New Delhi: British mobile phone giant Vodafone Group Plc has sought an extra two months to reply to a two-billion-dollar Indian tax claim over its purchase of India’s third-largest mobile operator.

Vodafone had been told late last month to explain by 16 November the reasons why it did not deduct tax when paying $11.2 billion to buy a majority stake in Indian mobile phone operator Hutchison Essar in 2007.

The company “has requested for further time till 29 January, 2010,” junior finance minister S.S. Palanimanickam told parliament in a written reply, news reports said on Saturday.

The company has now been asked “to show cause why it should not be treated as an assessee in default for its failure to deduct and pay the tax”, Palanimanickam added, according to the Press Trust of India.

The answer was tabled in the lower house of parliament late Friday.

Vodafone argues capital gains tax is usually paid by the seller, not the buyer.

But Indian tax officials argue Vodafone should have withheld two billion dollars for the Indian government from the sum it paid to a unit of Hong Kong’s Hutchison Whampoa for its Indian subsidiary.
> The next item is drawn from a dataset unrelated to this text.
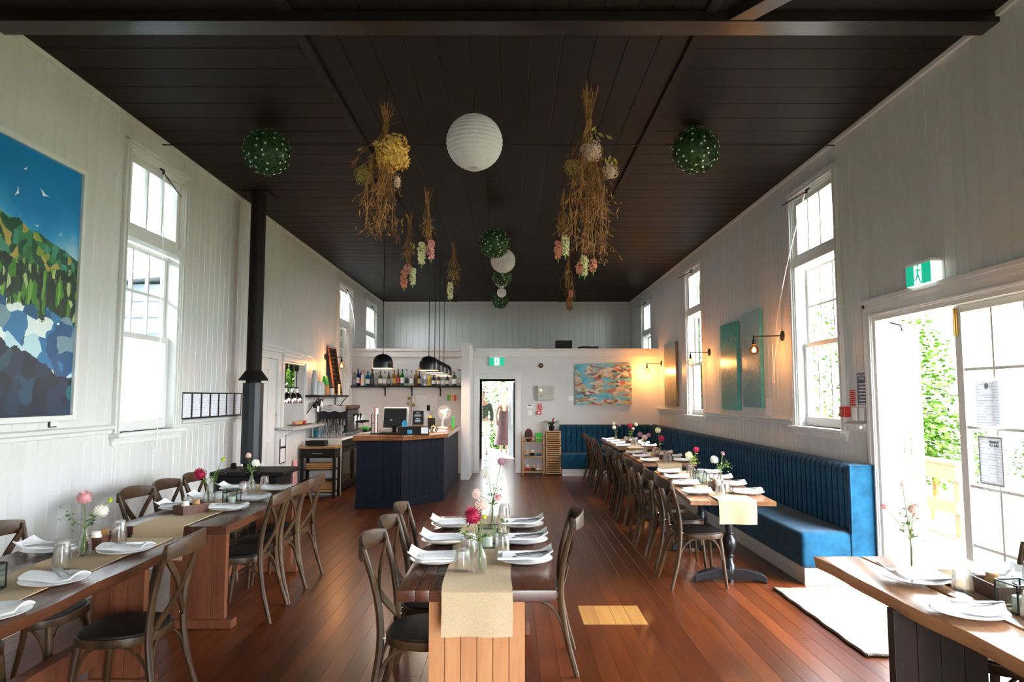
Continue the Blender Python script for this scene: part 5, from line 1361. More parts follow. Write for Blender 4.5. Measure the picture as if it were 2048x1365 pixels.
t = thing('tea_tin', 'white tin with dark lid in front of the chalkboard', 'tin', (XL + .17, 12.0, zs_)); ob('body', MB().lathe([(0, 0), (.045, 0), (.045, .12), (0, .12)], 16), 'ceramic_grey', t, smooth=True); ob('lid', MB().lathe([(0, .12), (.046, .12), (.046, .14), (0, .14)], 16), 'black_metal', t)
t = thing('chalkboard', 'narrow chalkboard menu in an orange wood frame leaning on the wall', 'chalkboard', (XL + .17, 12.22, zs_))
b1 = ob('slate', MB().box(-.008, .004, .03, .54, .03, .86), 'chalk_lines', t); f1 = ob('frame', MB().box(-.012, .010, 0, .03, 0, .89).box(-.012, .010, .54, .57, 0, .89).box(-.012, .010, .03, .54, .86, .89).box(-.012, .010, .03, .54, 0, .03), 'bar_wood', t, bevel=.003)
t.rotation_euler = (0, R(-9), 0)
ob('menu_card', MB().box(0, .004, 0, .15, 0, .20), 'petal_cream', loc=(XL + .215, 12.28, zs_), label='cream card standing in front of the chalkboard', cat='card')
for i, (y, z) in enumerate(((11.20, 1.44), (11.34, 1.47), (11.50, 1.50))):
    t = thing('hanging_mug', ORD[i] + ' black mug from the left hanging under the shelf', 'mug', (XL + .13, y, z - .05)); ob('mug_body', MB().lathe([(0, 0), (.04, 0), (.043, .08), (.038, .08), (.036, .008), (0, .008)], 14), 'black_metal', t, smooth=True); ob('handle', MB().tube(arc((0, -.04, .07), (0, -.085, .05), (0, -.04, .015)), .006, 6), 'black_metal', t)
for i, (y, z) in enumerate(((11.16, 1.33), (11.36, 1.41))): ob('price_tag', MB().box(0, .003, -.06, .06, 0, .09), 'paper', loc=(XL + .18, y, z), label=('lower' if i == 0 else 'upper') + ' white tag hanging below the mug shelf', cat='tag').rotation_euler = (R(-8 - 8 * i), 0, 0)
# heat lamps in the hatch
for i, (y, x) in enumerate(((10.34, XL - .09), (10.62, XL - .09), (10.88, XL - .09))):
    t = thing('heat_lamp', ('left', 'middle', 'right')[i] + ' of three chrome heat lamps in the serving hatch', 'lamp', (x, y, 0), 0, 'heat lamps')
    ob('socket', MB().lathe([(.0, 1.97), (.014, 1.97), (.034, 2.0), (.036, 2.065), (.0, 2.068)], 12), 'black_metal', t, smooth=True)
    ob('cord', MB().tube([(0, 0, 1.72), (0, 0, 1.98)], .009, 6), 'black_metal', t); ob('cap', MB().lathe([(.0, 1.70), (.035, 1.70), (.035, 1.725), (.0, 1.725)], 14), 'black_metal', t)
    ob('collar', MB().lathe([(.03, 1.64), (.032, 1.70), (.0, 1.70)], 14), 'white_plastic', t, smooth=True)
    ob('shade', MB().lathe([(.10, 1.47), (.102, 1.475), (.098, 1.54), (.08, 1.60), (.05, 1.635), (.03, 1.645), (.028, 1.64), (.048, 1.628), (.077, 1.594), (.094, 1.538), (.097, 1.475)], 24), 'chrome', t, smooth=True)
# dishes on the pass
t = thing('serving_tray', 'tray of food bowls on the serving hatch shelf', 'tray', (XL + .03, 10.7, 1.136)); ob('tray', MB().box(-.10, .10, -.30, .35, 0, .012), 'dark_box', t, bevel=.004)
for i, (y, m) in enumerate(((-.2, 'petal_coral'), (0, 'dried_gold'), (.2, 'red'))): ob('food_bowl', MB().lathe([(0, 0), (.03, 0), (.055, .045), (.05, .045), (.0, .03)], 16, (XL + .03, 10.7 + y, 1.149)), m, smooth=True, label=('orange', 'golden', 'red')[i] + ' food bowl on the serving hatch tray', cat='bowl')
for i, z in enumerate((.845, .615)):
    t = thing('picture_frame', ('upper' if i == 0 else 'lower') + ' black-framed notice below the serving hatch', 'frame', (XL + .004, 9.87, z))
    ob('frame', MB().box(0, .012, 0, .012, 0, .225).box(0, .012, .24, .252, 0, .225).box(0, .012, .012, .24, 0, .012).box(0, .012, .012, .24, .213, .225), 'black_metal', t); ob('print', MB().box(0, .006, .012, .24, .012, .213), 'small_print', t)

# ================================================================== LAMPS
def sconce(side, y, z, label, lit=12, filament=True, amber=False, reach=.30):
    s = 1 if side == 'L' else -1; X = XL if side == 'L' else XR
    t = thing('wall_lamp', label, 'lamp', (X, y, z), 0 if side == 'L' else PI, 'swing-arm wall lamps')
    o = ob('wall_plate', MB().lathe([(0, 0), (.058, 0), (.058, .010), (.045, .018), (0, .018)], 24), 'black_metal', t, smooth=True); o.rotation_euler = (0, R(90), 0)
    ob('arm', MB().tube([(.015, 0, 0), (reach, 0, -.005)], .0065, 8).sphere((reach, 0, -.005), .013, 10, 6), 'black_metal', t, smooth=True)
    ob('socket', MB().lathe([(0, -.095), (.016, -.095), (.028, -.09), (.028, -.084), (.018, -.08), (.018, -.04), (.01, -.02), (.008, 0), (0, 0)], 14, (reach, 0, -.01)), 'black_metal', t, smooth=True)
    bz = -.165
    ob('bulb', MB().sphere((reach, 0, bz), .052, 20, 12).lathe([(.016, -.10), (.018, -.12), (.03, -.13)], 14, (reach, 0, 0)), 'amber_glass', t, smooth=True)
    fb = MB()
    for k in range(6):
        a = 2 * PI * k / 6; fb.tube([(reach + .008 * math.cos(a), .008 * math.sin(a), bz + .03), (reach + .016 * math.cos(a), .016 * math.sin(a), bz - .022)], .0022, 5)
    ob('filament', fb, 'bulb_glow', t)
    d = bpy.data.lights.new('bulb_light', 'POINT'); d.energy = lit; d.color = (1.0, .62, .28); d.shadow_soft_size = .03
    l = bpy.data.objects.new('bulb_light', d); COL.objects.link(l); l.parent = t; l.location = (reach, 0, bz)
sconce('R', 7.73, 2.265, 'black wall lamp with amber globe bulb in front of the teal canvases', 4.5, reach=.33)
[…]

In 2008, the Bombay High Court rejected Vodafone’s petition for exemption from the tax department demand. The Supreme Court declined to hear the case and ruled that the Central Board of Direct Taxes should rule.

The board is slated to take a “final view” after Vodafone replies to the tax notice.

Vodafone and the tax department are at loggerheads over whether the purchase of the Indian unit, which had been held by a company registered in the Cayman Islands, is subject to Indian taxes.

The company has said it “is confident that no tax is payable on this transaction”.

Indian tax department officials insist tax is payable on the purchase of the company as it is located in India.

Vodafone bought 67% of Hutchison Essar -- now called Vodafone Essar -- to break into the world’s fastest-growing mobile phone market as the London-listed company struggled with slowing sales in the developed world.

But cut-throat competition in India’s increasingly crowded cellular market has hit revenues from Vodafone’s Indian arm.